When Bad News Is Good

October 28, 2022

There is a lot of bad news. In fact, some of it is really bad. Good news though, it doesn’t seem to be all that upsetting anymore.

Markets tend to lead what is happening in the underlying economy, and over the past 10 months, worries about the myriad risks to the world have been pummeling markets. At the same time, markets tend to display seasonality. October is often considered to be the worst month for markets, because companies begin to re-evaluate how their entire year will end and provide a window into expectations for the coming year.

This week is the biggest week for earnings, with major components of the largest indices reporting earnings, and the news has been pretty bad. Apple, Microsoft, Amazon, Google and Meta (Facebook) have reported earnings that were somewhere between ‘meh’ and horrible. The market shrugged.

Meta (Facebook) and Amazon have suffered severe reactions, losing about 20% each after releasing their results, but overall, the market has shrugged off the disappointment.
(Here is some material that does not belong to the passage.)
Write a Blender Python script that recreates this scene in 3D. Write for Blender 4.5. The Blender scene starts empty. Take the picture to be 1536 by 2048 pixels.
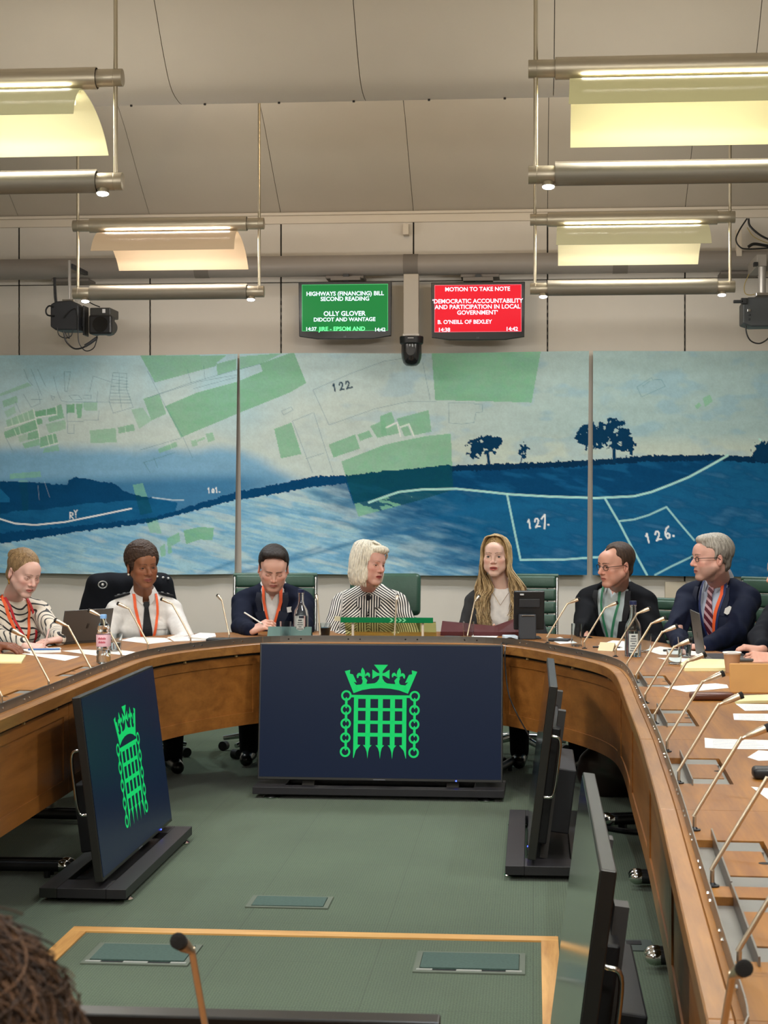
import bpy, bmesh, math, random
import numpy as np
from mathutils import Vector, Matrix, noise as mnoise
from mathutils.bvhtree import BVHTree
random.seed(7); np.random.seed(7)
S = bpy.context.scene
COL = S.collection
PI = math.pi

# ---------------------------------------------------------------- camera
F, CX, CY = 3500.0, 768.0, 1024.0           # focal length in pixels of the 1536 x 2048 frame
YAW, PITCH, CAMH = math.radians(4.88), math.radians(0.344), 1.46
cam_d = bpy.data.cameras.new('camera'); cam = bpy.data.objects.new('camera', cam_d); COL.objects.link(cam)
cam.location = (0, 0, CAMH)
cam.rotation_euler = (PI/2 - PITCH, 0, YAW)
cam_d.sensor_fit = 'VERTICAL'; cam_d.sensor_height = 36.0; cam_d.sensor_width = 27.0
cam_d.lens = F/2048*36.0
cam_d.clip_start = 0.05; cam_d.clip_end = 60
S.camera = cam
cam_d.dof.use_dof = True; cam_d.dof.focus_distance = 9.2; cam_d.dof.aperture_fstop = 20
# ---------------------------------------------------------------- world, exposure
wd = bpy.data.worlds.new('world'); S.world = wd; wd.use_nodes = True
wd.node_tree.nodes['Background'].inputs[0].default_value = (0.95, 0.96, 1.0, 1)
wd.node_tree.nodes['Background'].inputs[1].default_value = 0.25
S.view_settings.view_transform = 'Standard'; S.view_settings.look = 'None'
S.view_settings.gamma = 1.0; S.view_settings.use_curve_mapping = False
S.view_settings.exposure = 0.92
LAMP_W, SPOT_W = 13.0, 34.0                 # watts of each hanging lamp and each little downlight

# ---------------------------------------------------------------- view rays (used to read positions off the plan)
_f = Vector((-math.sin(YAW)*math.cos(PITCH), math.cos(YAW)*math.cos(PITCH), -math.sin(PITCH)))
_r = Vector((math.cos(YAW), math.sin(YAW), 0)); _u = _r.cross(_f)
CO = Vector((0, 0, CAMH))
def ray(px, py): return _f + _r*((px-CX)/F) + _u*((CY-py)/F)
def at_z(px, py, z=0.745):
    d = ray(px, py); return CO + d*((z-CAMH)/d.z)
def at_y(px, py, Y):
    d = ray(px, py); return CO + d*(Y/d.y)
def at_d(px, py, D): return CO + ray(px, py)*D
def proj(p):
    q = Vector(p)-CO; k = q.dot(_f); return (CX+F*q.dot(_r)/k, CY-F*q.dot(_u)/k)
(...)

When the bad news has been released and the market doesn’t overreact to the downside, it is a sign that the bad news has been priced in.

Of course there are still major risks to consider before jumping in with both feet, but investors are sending a signal that much of the bad news may be priced into the market already. It is time to dip toes back in the water.

Buying high quality companies with low debt levels is critical. There is still plenty of difficulty ahead in the economy and those difficulties will impact companies differently everywhere. Diversification is also important and distributing country risk is also a wise approach.

For example, the difficulties in Europe are currently very serious, but the equities in the region are perhaps more reasonably priced because of it. In a similar vein, the risks of investing in Asia (particularly China) may be significant, however the region is also undergoing significant strain but if the problems are resolved without significant conflict, the economic gains from the region could be substantial.

Another way to provide some protection is to put a higher weighting on companies that supply necessities, (food, fuel, electricity) and shy away from companies focused on discretionary spending, such as restaurants, travel and entertainment and perhaps fashion. These are just general guidelines. Recall that economics have been significantly disjointed by excessive inflows of money and exceptionally low interest rates and plenty of good companies may face unexpected difficulties, while many seemingly bad companies may do well due to luck, innovation, buyouts or other positive factors that aren’t easy to see.

Stock market ‘bottoms’ are very difficult to pinpoint and often they form over weeks or months, and so another important component is to invest over a ‘long’ period. In these difficult times, that advice is ever more important. Still, it looks like the stock market is forming at least a near term bottom.